Whether or not you have religious motivation to seek restoration within your family relationships, consider doing it just because it will make you a better person. When we choose the hard thing, it strengthens us. We find out who we really are. When we acknowledge who we are, we can decide to become someone better, and actually figure out how to do it. When we become better people, we become better partners and better parents. We build genuine trust in our marriages. We don't pass on our dysfunctional attributes to our children.

When I made the choice to have children, my decision was heavily weighted by the idea of my future grandchildren, and all the fun I plan have with them. If I don't teach my kids how to reconcile, if I don't raise them to be secure confident women, I could lose that future happiness. If I don't model that behavior, how will they learn?

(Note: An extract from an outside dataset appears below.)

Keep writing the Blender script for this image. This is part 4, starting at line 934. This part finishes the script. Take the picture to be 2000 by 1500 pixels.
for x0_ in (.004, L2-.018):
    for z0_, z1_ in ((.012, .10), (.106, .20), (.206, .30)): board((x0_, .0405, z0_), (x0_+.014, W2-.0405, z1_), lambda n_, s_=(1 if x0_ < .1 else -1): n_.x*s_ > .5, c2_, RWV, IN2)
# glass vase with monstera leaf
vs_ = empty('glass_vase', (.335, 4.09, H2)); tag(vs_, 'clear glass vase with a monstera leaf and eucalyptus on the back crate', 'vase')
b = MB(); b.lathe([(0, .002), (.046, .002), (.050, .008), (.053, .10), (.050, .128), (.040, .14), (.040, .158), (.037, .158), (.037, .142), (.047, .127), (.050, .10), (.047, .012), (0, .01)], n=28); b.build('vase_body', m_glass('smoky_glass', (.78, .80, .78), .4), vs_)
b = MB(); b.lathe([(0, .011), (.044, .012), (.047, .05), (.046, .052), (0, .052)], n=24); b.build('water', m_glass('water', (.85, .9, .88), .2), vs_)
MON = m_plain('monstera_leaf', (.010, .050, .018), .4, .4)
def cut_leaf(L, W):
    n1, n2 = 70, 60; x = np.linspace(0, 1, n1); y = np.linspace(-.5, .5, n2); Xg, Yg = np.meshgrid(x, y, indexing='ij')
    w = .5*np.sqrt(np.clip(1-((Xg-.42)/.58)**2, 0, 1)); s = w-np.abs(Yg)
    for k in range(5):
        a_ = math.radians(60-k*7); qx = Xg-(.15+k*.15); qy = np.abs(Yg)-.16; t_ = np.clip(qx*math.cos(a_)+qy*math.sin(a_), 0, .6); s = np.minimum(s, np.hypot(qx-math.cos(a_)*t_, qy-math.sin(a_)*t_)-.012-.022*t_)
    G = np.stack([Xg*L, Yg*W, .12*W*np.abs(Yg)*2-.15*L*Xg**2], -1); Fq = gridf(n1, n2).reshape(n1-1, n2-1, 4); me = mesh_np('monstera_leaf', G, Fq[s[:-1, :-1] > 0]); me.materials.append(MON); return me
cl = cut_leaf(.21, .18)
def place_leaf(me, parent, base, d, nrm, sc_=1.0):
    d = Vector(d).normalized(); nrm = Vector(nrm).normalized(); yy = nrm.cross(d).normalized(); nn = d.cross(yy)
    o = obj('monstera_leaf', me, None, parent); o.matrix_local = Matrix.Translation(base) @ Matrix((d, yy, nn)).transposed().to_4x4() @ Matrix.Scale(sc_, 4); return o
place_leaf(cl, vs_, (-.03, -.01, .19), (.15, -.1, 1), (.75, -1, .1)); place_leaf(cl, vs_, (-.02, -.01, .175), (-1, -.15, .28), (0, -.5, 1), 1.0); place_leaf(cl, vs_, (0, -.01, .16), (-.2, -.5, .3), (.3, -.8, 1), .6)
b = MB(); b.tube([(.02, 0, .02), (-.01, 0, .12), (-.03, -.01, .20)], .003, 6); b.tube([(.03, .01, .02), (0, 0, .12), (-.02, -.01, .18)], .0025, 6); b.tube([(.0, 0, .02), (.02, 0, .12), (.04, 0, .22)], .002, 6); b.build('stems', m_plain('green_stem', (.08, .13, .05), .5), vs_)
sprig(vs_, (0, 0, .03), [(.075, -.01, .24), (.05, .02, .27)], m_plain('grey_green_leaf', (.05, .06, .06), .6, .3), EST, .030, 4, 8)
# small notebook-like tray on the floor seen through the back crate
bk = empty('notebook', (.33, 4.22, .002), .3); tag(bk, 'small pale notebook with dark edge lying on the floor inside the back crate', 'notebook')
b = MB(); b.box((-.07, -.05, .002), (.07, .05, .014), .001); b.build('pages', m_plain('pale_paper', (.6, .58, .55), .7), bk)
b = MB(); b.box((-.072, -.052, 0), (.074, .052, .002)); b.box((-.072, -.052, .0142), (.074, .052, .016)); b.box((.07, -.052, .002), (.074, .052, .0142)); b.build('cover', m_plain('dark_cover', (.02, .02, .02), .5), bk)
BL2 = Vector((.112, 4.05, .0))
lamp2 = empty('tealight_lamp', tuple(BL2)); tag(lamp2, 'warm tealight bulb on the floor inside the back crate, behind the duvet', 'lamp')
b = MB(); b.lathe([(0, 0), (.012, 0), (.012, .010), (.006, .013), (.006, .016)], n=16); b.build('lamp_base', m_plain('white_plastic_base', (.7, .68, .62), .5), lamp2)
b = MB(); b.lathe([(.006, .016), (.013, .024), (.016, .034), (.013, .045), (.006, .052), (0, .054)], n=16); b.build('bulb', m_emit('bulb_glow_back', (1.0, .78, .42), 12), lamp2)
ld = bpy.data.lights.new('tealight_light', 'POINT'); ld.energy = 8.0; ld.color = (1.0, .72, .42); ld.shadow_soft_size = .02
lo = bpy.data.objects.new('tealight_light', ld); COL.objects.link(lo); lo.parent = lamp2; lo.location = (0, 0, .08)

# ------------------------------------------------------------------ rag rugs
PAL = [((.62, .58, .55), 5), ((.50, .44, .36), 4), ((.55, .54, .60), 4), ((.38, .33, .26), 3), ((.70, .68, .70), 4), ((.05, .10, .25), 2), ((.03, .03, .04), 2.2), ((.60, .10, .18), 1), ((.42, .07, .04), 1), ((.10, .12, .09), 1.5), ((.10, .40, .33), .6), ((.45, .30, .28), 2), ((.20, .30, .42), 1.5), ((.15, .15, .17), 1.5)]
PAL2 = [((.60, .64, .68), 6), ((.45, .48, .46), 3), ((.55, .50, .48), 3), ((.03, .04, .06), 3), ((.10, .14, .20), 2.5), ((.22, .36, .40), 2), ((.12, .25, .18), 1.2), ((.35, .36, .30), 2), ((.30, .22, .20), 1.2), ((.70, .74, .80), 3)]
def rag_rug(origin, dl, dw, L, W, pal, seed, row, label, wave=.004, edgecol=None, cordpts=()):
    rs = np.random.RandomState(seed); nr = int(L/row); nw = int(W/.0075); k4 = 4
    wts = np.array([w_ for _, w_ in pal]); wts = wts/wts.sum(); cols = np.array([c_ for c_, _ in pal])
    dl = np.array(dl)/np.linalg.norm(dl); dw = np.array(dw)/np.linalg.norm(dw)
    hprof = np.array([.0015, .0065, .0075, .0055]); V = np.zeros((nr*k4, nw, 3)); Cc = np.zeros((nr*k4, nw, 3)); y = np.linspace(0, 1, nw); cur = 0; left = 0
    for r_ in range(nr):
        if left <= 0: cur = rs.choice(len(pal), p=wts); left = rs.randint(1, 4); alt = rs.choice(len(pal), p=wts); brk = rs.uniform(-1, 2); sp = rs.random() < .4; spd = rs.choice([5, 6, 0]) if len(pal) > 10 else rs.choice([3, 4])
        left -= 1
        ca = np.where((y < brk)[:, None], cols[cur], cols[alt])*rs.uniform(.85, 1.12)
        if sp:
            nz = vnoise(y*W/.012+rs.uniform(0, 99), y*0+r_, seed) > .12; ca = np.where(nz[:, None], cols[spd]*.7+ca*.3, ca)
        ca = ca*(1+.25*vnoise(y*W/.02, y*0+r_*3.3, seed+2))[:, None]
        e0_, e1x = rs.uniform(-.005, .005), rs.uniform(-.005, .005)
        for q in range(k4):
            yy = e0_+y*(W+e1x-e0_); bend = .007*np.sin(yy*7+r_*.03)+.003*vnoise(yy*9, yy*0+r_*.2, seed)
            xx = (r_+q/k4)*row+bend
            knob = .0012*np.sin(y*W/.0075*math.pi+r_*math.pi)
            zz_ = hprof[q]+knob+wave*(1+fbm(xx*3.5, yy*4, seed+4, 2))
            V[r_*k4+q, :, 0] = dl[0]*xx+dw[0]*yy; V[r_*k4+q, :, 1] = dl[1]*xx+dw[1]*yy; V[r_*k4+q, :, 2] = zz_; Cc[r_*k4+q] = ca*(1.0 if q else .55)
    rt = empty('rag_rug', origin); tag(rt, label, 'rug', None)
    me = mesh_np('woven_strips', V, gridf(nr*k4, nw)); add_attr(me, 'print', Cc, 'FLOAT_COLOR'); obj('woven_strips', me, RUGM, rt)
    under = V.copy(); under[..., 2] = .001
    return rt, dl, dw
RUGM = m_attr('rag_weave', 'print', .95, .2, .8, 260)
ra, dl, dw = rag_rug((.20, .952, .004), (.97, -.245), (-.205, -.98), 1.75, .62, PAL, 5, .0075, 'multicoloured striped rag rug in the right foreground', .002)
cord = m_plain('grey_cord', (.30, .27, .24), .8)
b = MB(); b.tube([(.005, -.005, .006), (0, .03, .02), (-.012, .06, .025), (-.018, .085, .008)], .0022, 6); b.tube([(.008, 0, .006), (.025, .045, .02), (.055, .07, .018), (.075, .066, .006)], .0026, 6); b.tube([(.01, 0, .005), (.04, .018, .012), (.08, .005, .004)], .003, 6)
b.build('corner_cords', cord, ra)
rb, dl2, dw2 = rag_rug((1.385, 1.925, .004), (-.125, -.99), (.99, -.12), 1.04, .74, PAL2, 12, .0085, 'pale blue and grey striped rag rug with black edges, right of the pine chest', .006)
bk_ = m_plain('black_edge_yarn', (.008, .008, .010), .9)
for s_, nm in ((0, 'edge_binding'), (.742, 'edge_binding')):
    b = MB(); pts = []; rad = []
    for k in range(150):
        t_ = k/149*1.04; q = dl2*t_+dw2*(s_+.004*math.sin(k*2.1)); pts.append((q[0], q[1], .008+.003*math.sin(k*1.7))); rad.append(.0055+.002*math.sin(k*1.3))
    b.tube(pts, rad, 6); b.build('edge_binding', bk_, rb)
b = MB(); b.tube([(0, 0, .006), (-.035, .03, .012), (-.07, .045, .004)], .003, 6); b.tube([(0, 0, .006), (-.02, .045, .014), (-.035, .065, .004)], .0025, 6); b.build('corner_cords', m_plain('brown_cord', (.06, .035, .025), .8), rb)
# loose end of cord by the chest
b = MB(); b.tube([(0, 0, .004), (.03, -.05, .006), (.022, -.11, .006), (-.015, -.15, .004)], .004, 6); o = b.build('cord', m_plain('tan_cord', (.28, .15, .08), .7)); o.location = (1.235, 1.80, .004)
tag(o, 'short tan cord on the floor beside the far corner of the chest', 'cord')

I had a personal anecdote to add, but it's still too painful. Suffice it to say, I understand exactly how difficult it is to do what I'm saying here. I know that many will read this and say, "but..." It's true that I don't know your family, and I don't know the experiences that have fed your insecurities. Our excuses don't change fundamental truths. The level of difficulty does not make the ideal of secure balanced partnerships, in which to raise children, any less important to strive toward. I know that we will try and fail repeatedly. It is my hope that we will never stop trying, no matter how much we fail.

1 comment:

  1. I loved this Lissa. I can relate. I am a strong (I think) man who was in a short-lived romantic relationship with a woman who was then struggling to overcome insecurity. I knew "deep down" that we were not going to last too long -- I knew her history of:
    1. Find a man
    2. Enjoy the intimacy for a stretch
    3. Concoct a reason to break up.
    4. Find another man.

    She was my first experience of romance and even though I knew it was ill-fated, I enjoyed it as long as possible.

    I honored her both as a woman, first and foremost as a friend (we'd been good friends twelve years prior) and later as a romantic partner. After we broke up -- her coice-- we reconciled, and are still friends today.